**Short exercise**
Copy the listing below line for line, starting at its first line and ending with the line that has "cove(1.385, 'warm LED" in it. Add nothing.

**Information provided**
=======

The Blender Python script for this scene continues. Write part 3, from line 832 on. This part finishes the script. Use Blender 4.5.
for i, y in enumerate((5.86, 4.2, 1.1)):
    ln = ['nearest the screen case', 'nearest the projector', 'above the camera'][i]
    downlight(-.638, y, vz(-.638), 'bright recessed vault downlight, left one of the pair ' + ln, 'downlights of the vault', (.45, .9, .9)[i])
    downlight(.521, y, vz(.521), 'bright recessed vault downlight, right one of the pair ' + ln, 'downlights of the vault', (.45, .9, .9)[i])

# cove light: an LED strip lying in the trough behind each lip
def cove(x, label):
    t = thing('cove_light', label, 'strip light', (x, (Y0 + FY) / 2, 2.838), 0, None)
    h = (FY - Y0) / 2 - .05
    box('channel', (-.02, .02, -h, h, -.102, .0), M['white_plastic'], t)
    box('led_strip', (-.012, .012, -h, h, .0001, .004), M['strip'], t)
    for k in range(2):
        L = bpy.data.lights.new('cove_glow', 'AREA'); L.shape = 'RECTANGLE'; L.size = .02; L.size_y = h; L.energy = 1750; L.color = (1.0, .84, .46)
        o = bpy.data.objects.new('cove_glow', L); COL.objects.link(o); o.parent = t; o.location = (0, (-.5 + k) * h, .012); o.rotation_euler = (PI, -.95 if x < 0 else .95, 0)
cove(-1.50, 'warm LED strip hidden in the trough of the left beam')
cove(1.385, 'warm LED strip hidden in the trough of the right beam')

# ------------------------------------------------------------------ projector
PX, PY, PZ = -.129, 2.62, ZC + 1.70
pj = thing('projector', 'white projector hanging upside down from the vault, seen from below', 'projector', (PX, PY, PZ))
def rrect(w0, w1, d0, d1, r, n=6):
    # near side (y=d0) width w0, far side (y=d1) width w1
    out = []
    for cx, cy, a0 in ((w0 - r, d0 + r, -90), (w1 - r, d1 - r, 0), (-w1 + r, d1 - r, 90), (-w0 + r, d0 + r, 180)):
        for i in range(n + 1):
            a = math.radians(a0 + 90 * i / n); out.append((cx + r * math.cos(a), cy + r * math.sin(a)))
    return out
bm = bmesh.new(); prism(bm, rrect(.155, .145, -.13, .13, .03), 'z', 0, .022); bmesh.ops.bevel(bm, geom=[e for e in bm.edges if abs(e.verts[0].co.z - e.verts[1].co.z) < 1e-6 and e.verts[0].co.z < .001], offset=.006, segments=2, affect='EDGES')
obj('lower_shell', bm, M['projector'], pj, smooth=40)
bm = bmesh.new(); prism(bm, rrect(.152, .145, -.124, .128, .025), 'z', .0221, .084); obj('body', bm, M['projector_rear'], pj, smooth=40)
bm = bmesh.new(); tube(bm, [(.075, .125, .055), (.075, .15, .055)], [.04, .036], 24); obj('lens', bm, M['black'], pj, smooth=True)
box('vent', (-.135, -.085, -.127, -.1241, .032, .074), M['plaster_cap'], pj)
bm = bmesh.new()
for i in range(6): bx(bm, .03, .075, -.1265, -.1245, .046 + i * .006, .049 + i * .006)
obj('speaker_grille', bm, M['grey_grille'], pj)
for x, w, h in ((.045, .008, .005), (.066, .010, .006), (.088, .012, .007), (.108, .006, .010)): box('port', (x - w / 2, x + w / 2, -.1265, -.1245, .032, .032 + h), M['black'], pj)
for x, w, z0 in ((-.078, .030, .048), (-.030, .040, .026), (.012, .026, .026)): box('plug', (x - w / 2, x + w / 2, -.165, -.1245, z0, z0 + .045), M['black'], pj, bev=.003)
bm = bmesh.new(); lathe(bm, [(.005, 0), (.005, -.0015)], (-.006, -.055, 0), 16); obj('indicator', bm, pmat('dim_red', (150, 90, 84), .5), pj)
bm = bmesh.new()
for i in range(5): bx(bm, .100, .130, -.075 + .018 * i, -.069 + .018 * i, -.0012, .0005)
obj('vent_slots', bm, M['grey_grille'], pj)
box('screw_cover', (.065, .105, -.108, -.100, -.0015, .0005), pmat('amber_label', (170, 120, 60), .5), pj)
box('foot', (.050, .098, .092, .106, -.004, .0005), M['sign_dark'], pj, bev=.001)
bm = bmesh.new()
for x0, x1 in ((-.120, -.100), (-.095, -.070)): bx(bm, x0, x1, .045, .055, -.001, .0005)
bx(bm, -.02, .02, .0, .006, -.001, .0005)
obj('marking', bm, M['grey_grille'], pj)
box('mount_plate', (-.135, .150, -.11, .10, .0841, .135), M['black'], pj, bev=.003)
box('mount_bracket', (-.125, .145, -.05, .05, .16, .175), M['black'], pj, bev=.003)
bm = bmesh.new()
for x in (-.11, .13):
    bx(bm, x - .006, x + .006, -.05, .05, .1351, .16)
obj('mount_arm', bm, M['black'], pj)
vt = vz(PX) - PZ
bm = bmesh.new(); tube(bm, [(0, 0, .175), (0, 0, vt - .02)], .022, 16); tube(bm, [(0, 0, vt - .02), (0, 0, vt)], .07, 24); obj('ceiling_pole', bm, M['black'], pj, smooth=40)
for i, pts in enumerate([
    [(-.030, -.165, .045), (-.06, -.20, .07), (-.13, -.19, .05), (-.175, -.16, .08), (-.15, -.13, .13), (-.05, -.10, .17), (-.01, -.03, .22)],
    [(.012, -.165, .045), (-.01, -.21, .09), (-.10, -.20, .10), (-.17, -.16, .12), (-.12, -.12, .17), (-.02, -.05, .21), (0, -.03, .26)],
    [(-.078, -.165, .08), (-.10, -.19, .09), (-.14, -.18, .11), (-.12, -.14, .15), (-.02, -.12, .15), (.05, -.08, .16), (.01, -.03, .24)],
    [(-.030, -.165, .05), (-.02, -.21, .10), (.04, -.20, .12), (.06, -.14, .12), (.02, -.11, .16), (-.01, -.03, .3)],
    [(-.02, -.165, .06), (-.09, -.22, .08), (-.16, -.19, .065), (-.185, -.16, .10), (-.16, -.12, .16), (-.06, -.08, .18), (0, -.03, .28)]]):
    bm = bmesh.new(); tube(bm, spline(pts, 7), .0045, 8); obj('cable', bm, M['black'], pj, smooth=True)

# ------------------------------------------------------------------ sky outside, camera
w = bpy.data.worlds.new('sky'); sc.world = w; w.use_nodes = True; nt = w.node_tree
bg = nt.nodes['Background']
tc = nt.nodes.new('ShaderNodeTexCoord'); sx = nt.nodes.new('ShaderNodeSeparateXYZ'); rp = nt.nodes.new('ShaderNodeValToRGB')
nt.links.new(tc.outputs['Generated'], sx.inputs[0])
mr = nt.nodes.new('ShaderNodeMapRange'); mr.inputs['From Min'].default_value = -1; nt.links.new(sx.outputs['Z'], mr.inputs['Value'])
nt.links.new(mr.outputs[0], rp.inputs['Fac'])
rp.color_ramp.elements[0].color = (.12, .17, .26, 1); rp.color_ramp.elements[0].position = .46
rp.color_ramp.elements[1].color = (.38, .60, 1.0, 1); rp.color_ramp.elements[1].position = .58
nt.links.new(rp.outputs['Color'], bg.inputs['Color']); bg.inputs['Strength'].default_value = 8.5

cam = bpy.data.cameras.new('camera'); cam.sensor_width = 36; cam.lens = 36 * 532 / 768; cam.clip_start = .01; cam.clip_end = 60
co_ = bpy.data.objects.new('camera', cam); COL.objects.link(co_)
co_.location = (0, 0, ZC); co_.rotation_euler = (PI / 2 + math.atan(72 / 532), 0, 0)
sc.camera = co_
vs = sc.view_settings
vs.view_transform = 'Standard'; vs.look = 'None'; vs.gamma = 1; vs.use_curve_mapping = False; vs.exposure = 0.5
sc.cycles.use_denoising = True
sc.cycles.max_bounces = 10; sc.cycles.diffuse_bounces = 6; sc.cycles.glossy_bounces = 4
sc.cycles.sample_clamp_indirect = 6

=======

**Written solution**
The Blender Python script for this scene continues. Write part 3, from line 832 on. This part finishes the script. Use Blender 4.5.
for i, y in enumerate((5.86, 4.2, 1.1)):
    ln = ['nearest the screen case', 'nearest the projector', 'above the camera'][i]
    downlight(-.638, y, vz(-.638), 'bright recessed vault downlight, left one of the pair ' + ln, 'downlights of the vault', (.45, .9, .9)[i])
    downlight(.521, y, vz(.521), 'bright recessed vault downlight, right one of the pair ' + ln, 'downlights of the vault', (.45, .9, .9)[i])

# cove light: an LED strip lying in the trough behind each lip
def cove(x, label):
    t = thing('cove_light', label, 'strip light', (x, (Y0 + FY) / 2, 2.838), 0, None)
    h = (FY - Y0) / 2 - .05
    box('channel', (-.02, .02, -h, h, -.102, .0), M['white_plastic'], t)
    box('led_strip', (-.012, .012, -h, h, .0001, .004), M['strip'], t)
    for k in range(2):
        L = bpy.data.lights.new('cove_glow', 'AREA'); L.shape = 'RECTANGLE'; L.size = .02; L.size_y = h; L.energy = 1750; L.color = (1.0, .84, .46)
        o = bpy.data.objects.new('cove_glow', L); COL.objects.link(o); o.parent = t; o.location = (0, (-.5 + k) * h, .012); o.rotation_euler = (PI, -.95 if x < 0 else .95, 0)
cove(-1.50, 'warm LED strip hidden in the trough of the left beam')
cove(1.385, 'warm LED strip hidden in the trough of the right beam')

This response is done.